==== RAW DATA ====

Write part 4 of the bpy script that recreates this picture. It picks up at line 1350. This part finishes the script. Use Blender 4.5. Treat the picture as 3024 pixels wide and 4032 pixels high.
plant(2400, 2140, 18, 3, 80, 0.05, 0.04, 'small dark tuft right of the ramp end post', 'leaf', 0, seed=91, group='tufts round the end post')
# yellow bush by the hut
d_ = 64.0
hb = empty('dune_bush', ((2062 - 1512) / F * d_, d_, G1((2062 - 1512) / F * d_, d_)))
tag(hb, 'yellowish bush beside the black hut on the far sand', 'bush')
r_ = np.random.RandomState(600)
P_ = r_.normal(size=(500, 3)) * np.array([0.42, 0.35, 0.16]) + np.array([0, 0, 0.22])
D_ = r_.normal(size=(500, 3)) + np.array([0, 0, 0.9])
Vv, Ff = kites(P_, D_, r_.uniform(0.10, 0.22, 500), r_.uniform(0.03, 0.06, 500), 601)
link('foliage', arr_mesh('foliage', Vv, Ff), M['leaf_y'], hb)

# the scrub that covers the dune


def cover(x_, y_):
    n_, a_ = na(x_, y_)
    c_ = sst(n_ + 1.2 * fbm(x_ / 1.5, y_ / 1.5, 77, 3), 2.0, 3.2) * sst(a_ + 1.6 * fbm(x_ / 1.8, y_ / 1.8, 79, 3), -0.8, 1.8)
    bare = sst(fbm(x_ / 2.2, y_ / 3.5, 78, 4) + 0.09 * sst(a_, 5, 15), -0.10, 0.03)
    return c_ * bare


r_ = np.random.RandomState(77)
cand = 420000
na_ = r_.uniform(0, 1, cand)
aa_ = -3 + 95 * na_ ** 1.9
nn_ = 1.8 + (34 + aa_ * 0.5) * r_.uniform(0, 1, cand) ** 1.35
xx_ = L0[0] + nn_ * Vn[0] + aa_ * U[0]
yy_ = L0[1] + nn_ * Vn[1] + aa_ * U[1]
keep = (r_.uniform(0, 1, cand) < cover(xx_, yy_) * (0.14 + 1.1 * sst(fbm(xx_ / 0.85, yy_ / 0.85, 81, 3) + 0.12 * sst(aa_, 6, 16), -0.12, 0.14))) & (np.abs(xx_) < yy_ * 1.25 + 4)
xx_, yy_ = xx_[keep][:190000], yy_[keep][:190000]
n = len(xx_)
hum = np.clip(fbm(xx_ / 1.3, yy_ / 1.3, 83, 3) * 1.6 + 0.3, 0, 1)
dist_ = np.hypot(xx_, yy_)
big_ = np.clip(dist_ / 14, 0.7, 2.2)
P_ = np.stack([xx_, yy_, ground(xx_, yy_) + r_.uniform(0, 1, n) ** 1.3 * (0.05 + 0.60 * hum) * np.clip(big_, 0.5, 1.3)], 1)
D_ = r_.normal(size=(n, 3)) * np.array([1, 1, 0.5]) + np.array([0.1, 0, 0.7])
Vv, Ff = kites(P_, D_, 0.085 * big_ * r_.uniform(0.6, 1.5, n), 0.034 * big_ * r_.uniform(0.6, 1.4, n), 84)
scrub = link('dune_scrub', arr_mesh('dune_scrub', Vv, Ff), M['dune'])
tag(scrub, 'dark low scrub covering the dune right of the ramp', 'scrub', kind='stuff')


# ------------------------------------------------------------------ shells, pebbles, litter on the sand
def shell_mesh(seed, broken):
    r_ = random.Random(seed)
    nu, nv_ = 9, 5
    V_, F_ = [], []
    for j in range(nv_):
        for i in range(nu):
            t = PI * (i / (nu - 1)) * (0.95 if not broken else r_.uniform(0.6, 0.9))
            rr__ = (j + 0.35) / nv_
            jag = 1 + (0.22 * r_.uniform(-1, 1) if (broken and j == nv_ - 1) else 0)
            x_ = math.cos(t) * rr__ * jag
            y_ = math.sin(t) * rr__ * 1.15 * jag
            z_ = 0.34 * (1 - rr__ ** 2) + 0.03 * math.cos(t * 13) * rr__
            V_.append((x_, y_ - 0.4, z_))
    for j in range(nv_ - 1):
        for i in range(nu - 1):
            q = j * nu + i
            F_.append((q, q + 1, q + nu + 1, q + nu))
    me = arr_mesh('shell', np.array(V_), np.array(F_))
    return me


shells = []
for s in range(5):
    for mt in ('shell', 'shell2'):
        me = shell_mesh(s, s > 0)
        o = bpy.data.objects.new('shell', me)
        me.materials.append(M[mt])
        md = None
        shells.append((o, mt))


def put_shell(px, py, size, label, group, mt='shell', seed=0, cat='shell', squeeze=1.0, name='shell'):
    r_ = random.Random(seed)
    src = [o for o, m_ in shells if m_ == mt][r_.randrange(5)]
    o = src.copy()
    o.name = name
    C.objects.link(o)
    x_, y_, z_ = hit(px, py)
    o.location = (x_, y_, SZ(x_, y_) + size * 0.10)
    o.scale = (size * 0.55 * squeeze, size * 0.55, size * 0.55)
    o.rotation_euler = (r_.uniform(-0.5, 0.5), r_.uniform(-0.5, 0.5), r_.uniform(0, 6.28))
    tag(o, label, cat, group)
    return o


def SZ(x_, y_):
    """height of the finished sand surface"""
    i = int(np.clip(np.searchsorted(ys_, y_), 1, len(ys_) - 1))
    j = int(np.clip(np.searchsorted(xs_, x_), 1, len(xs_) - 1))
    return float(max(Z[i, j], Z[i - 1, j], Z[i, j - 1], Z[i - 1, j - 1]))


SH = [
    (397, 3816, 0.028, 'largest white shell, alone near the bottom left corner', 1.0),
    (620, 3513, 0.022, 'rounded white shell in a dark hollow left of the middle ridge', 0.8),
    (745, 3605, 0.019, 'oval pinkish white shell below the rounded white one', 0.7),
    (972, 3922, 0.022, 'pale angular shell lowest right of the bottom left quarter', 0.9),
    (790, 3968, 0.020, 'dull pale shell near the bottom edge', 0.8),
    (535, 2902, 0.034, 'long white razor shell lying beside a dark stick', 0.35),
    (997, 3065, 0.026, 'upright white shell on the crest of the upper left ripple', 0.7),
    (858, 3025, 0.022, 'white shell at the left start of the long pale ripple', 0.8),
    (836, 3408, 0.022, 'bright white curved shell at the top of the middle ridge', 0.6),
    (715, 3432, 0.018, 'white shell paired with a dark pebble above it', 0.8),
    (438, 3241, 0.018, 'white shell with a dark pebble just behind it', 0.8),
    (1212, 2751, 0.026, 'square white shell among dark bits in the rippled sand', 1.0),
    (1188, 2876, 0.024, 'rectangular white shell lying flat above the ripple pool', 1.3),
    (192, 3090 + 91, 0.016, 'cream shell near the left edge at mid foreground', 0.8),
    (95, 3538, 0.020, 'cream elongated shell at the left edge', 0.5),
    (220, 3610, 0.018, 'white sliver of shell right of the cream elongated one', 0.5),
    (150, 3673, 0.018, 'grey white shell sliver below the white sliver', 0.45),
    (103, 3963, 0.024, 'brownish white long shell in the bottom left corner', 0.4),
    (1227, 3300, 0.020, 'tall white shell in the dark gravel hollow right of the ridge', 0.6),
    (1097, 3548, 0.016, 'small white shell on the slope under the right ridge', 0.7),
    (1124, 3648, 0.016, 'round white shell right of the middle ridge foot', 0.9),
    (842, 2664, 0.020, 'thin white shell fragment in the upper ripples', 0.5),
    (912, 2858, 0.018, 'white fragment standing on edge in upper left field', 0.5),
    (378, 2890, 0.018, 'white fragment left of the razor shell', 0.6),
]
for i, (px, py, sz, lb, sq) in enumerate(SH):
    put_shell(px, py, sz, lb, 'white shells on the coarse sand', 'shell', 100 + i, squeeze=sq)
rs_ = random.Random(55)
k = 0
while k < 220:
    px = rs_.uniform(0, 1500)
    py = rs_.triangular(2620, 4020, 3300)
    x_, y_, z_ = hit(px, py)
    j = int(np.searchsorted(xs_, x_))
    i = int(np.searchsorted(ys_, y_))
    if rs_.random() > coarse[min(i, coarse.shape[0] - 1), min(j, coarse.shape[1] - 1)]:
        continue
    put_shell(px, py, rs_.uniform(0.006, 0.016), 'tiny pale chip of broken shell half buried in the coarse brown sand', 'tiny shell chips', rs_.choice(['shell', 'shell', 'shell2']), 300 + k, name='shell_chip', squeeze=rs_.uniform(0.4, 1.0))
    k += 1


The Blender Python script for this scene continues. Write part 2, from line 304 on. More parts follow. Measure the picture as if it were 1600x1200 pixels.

====

YOUR OBJECTIVE: Only the lines from the start of the data to the line holding "return c_ * bare" are wanted; return them exactly, both ends included.

RESULT FOR THIS EXERCISE:
Write part 4 of the bpy script that recreates this picture. It picks up at line 1350. This part finishes the script. Use Blender 4.5. Treat the picture as 3024 pixels wide and 4032 pixels high.
plant(2400, 2140, 18, 3, 80, 0.05, 0.04, 'small dark tuft right of the ramp end post', 'leaf', 0, seed=91, group='tufts round the end post')
# yellow bush by the hut
d_ = 64.0
hb = empty('dune_bush', ((2062 - 1512) / F * d_, d_, G1((2062 - 1512) / F * d_, d_)))
tag(hb, 'yellowish bush beside the black hut on the far sand', 'bush')
r_ = np.random.RandomState(600)
P_ = r_.normal(size=(500, 3)) * np.array([0.42, 0.35, 0.16]) + np.array([0, 0, 0.22])
D_ = r_.normal(size=(500, 3)) + np.array([0, 0, 0.9])
Vv, Ff = kites(P_, D_, r_.uniform(0.10, 0.22, 500), r_.uniform(0.03, 0.06, 500), 601)
link('foliage', arr_mesh('foliage', Vv, Ff), M['leaf_y'], hb)

# the scrub that covers the dune


def cover(x_, y_):
    n_, a_ = na(x_, y_)
    c_ = sst(n_ + 1.2 * fbm(x_ / 1.5, y_ / 1.5, 77, 3), 2.0, 3.2) * sst(a_ + 1.6 * fbm(x_ / 1.8, y_ / 1.8, 79, 3), -0.8, 1.8)
    bare = sst(fbm(x_ / 2.2, y_ / 3.5, 78, 4) + 0.09 * sst(a_, 5, 15), -0.10, 0.03)
    return c_ * bare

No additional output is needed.